Cronaca locale

Ecco come le case delle Coop sono finite ai parenti dei manager

LA FARSA «Mio papà ci ha dato l’alloggio solo perché siamo una giovane coppia»

Come sono belle le case di via Magolfa, quelle che in base agli impegni presi dalla cooperativa rossa Cmb col Comune dovevano andare a gente che fatica a trovare un alloggio. E ancora più affascinanti delle case sono i trucchi grazie ai quali le case sul mercato degli affitti agevolati non ci sono mai finite.

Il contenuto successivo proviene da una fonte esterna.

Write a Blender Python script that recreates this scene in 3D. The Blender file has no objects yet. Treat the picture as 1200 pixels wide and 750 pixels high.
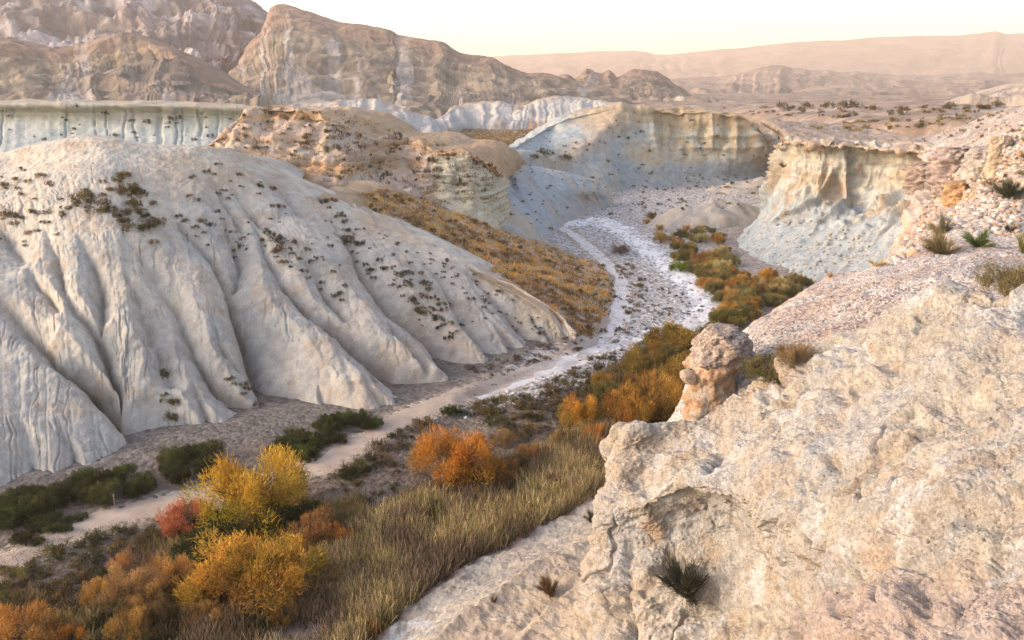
import bpy, math, random
import numpy as np
from mathutils import Vector, Matrix

random.seed(7)
RNG = np.random.default_rng(7)
R = math.radians
S = bpy.context.scene
COL = S.collection

# ------------------------------------------------------------------ camera, sky, sun, exposure
EYE = np.array([0.0, 0.0, 34.0])
FPX, PITCH = 942.0, R(16.0)
cam = bpy.data.cameras.new("camera")
cam.sensor_width = 36.0
cam.lens = FPX / 1200.0 * 36.0
cam.clip_start, cam.clip_end = 0.2, 30000.0
cam_o = bpy.data.objects.new("camera", cam)
cam_o.location = EYE
cam_o.rotation_euler = (R(90) - PITCH, 0, 0)
COL.objects.link(cam_o)
S.camera = cam_o

SUN_AZ, SUN_EL = R(-95), R(18)          # azimuth from +Y, clockwise positive
w = bpy.data.worlds.new("World")
S.world = w
w.use_nodes = True
nt = w.node_tree
sky = nt.nodes.new("ShaderNodeTexSky")
sky.sky_type = 'NISHITA'
sky.sun_disc = False
sky.sun_elevation, sky.sun_rotation = SUN_EL, SUN_AZ
sky.altitude = 300
sky.air_density, sky.dust_density, sky.ozone_density = 1.0, 2.6, 0.3
bg = nt.nodes["Background"]
bg.inputs[1].default_value = 0.15
tint = nt.nodes.new("ShaderNodeMix"); tint.data_type = 'RGBA'; tint.blend_type = 'MULTIPLY'; tint.inputs[0].default_value = 1
tint.inputs[7].default_value = (1.0, 0.975, 0.985, 1)      # the warm, slightly rosy evening air
nt.links.new(sky.outputs[0], tint.inputs[6]); nt.links.new(tint.outputs[2], bg.inputs[0])

sl = bpy.data.lights.new("sun", 'SUN')
sl.energy, sl.angle, sl.color = 1.15, R(22), (1.0, 0.88, 0.76)
so = bpy.data.objects.new("sun", sl)
sd = Vector((math.sin(SUN_AZ) * math.cos(SUN_EL), math.cos(SUN_AZ) * math.cos(SUN_EL), math.sin(SUN_EL)))
so.rotation_euler = sd.to_track_quat('Z', 'Y').to_euler()
COL.objects.link(so)

S.view_settings.view_transform = 'Standard'
S.view_settings.look = 'None'
S.view_settings.exposure = 2.0
S.view_settings.gamma = 1.0
S.view_settings.use_curve_mapping = False
S.cycles.use_denoising = True
S.cycles.max_bounces = 5
S.cycles.diffuse_bounces = 3
S.cycles.volume_bounces = 1
S.cycles.transparent_max_bounces = 6

# ------------------------------------------------------------------ helpers
cp_, sp_ = math.cos(PITCH), math.sin(PITCH)

def ray(px, py):
    dx, dy = (px - 600.0) / FPX, (375.0 - py) / FPX
    return np.array([dx, cp_ + sp_ * dy, -sp_ + cp_ * dy])

def at(px, py, Y):
    """the point seen in that direction, Y metres out along the valley"""
    d = ray(px, py)
    return EYE + d * (Y / d[1])

def ground(px, py, z=0.0):
    d = ray(px, py)
    return EYE + d * ((z - EYE[2]) / d[2])

def net(rows):
    return np.array([[at(*p) for p in r] for r in rows])

def _hash(ix, iy, iz, s):
    h = (ix.astype(np.uint32) * np.uint32(374761393) + iy.astype(np.uint32) * np.uint32(668265263)
         + iz.astype(np.uint32) * np.uint32(2147483647) + np.uint32(s * 974711 + 13))
    h = (h ^ (h >> np.uint32(13))) * np.uint32(1274126177)
    h = h ^ (h >> np.uint32(16))
    h = (h * np.uint32(2246822519)); h = h ^ (h >> np.uint32(15))
    return h

_G = np.array([[1,1,0],[-1,1,0],[1,-1,0],[-1,-1,0],[1,0,1],[-1,0,1],[1,0,-1],[-1,0,-1],
               [0,1,1],[0,-1,1],[0,1,-1],[0,-1,-1],[1,1,0],[-1,1,0],[0,-1,1],[0,-1,-1]], np.float32)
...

Dei ventidue alloggi previsti dalla convenzione - come raccontato ieri dal Giornale - solo tre sono ancora a disposizione di sfrattati, pensionati della minima, giovani coppie. Gli altri diciannove sono stati venduti come se niente fosse. Ecco come.
Nel 2008 la Cmb, in cambio della licenza edilizia, garantisce di riservare ventidue alloggi per le fasce disagiate della popolazione milanese. Invece li vende in blocco ad una società con cui è in stretti rapporti d’affari, la Emmemme srl: niente di illecito, spiegano i manager della coop rossa, la convenzione non proibisce di vendere, sarà la Eemmemme a dover rispettare i vincoli sociali. Peccato che invece la Emmemme venda nel giro di pochi mesi 19 dei 22 alloggi a privati cittadini. Che, in teoria, dovrebbero essere loro ad affittare le case ai bisognosi. Possibile? Uno compra una casa a quattromila o cinquemila euro al metro per fare un’opera di bene?
Incredibile, ma vero: almeno secondo quanto spiega al Giornale Massimo Camporeale, amministratore unico della Emmemme. «Non c'e assolutamente niente di irregolare. Gli appartamenti sono stati venduti a dei privati che hanno provveduto ad affittarli secondo gli obblighi previsti dalla convenzione col Comune». Sicuro? «Sicurissimo». Dei veri benefattori. «Tenga presente che, proprio essendoci questo vincolo, hanno pagato le case un po’ di meno. E tra quindici anni il vincolo scade e torneranno nel pieno possesso degli appartamenti. Insomma, hanno fatto un investimento a lungo termine».
Ma per scoprire il trucco, basta fare due passi fino in via Magolfa e confrontare i nomi sui citofoni con quelli degli acquirenti, quelli che avrebbero dovuto affittare le case ai poveretti. I nomi, in molti casi, coincidono. E non sono casi di omonimia. Scusi, lei è parente del signor C., quello che ha comprato questo alloggio? «Sono la figlia». E vive qui? «Esattamente». Ma non si può, queste case dovevano essere affittate a soggetti in difficoltà. «E infatti mio padre l’ha affittata a me che sono un soggetto in difficoltà». In che senso, scusi? «Che sono appena sposata. Io e mio marito siamo una giovane coppia senza casa, quindi apparteniamo a una delle categorie previste dalla convenzione col Comune».
Chiaro il trucco? D’altronde a inaugurare il sistema era stato proprio Massimo Camporeale, amministratore unico della Emmemme e socio della Cmb in una srl che si chiama Promea Infoservice e che si occupa di vendere le case. Tra i soggetti deboli destinati a ricevere la casa ad affitto calmierato figurava anche un signor Amodeo Camporeale, nel frattempo deceduto: e neanche in quel caso si trattava di una omonimia. Era un suo parente? «Effettivamente sì», risponde Camporeale. E perchè avevate deciso di affittargli una casa che doveva andare a soggetti in difficoltà? «Perchè era un pensionato a basso reddito e quindi rientrava nelle categorie previste dalla convenzione». Ma non le sembra strano che la casa finisca proprio a un parente dell’amministratore della società immobiliare? «Non dico che sia eticamente ineccepibile.

Ma non c’è niente che lo proibisca».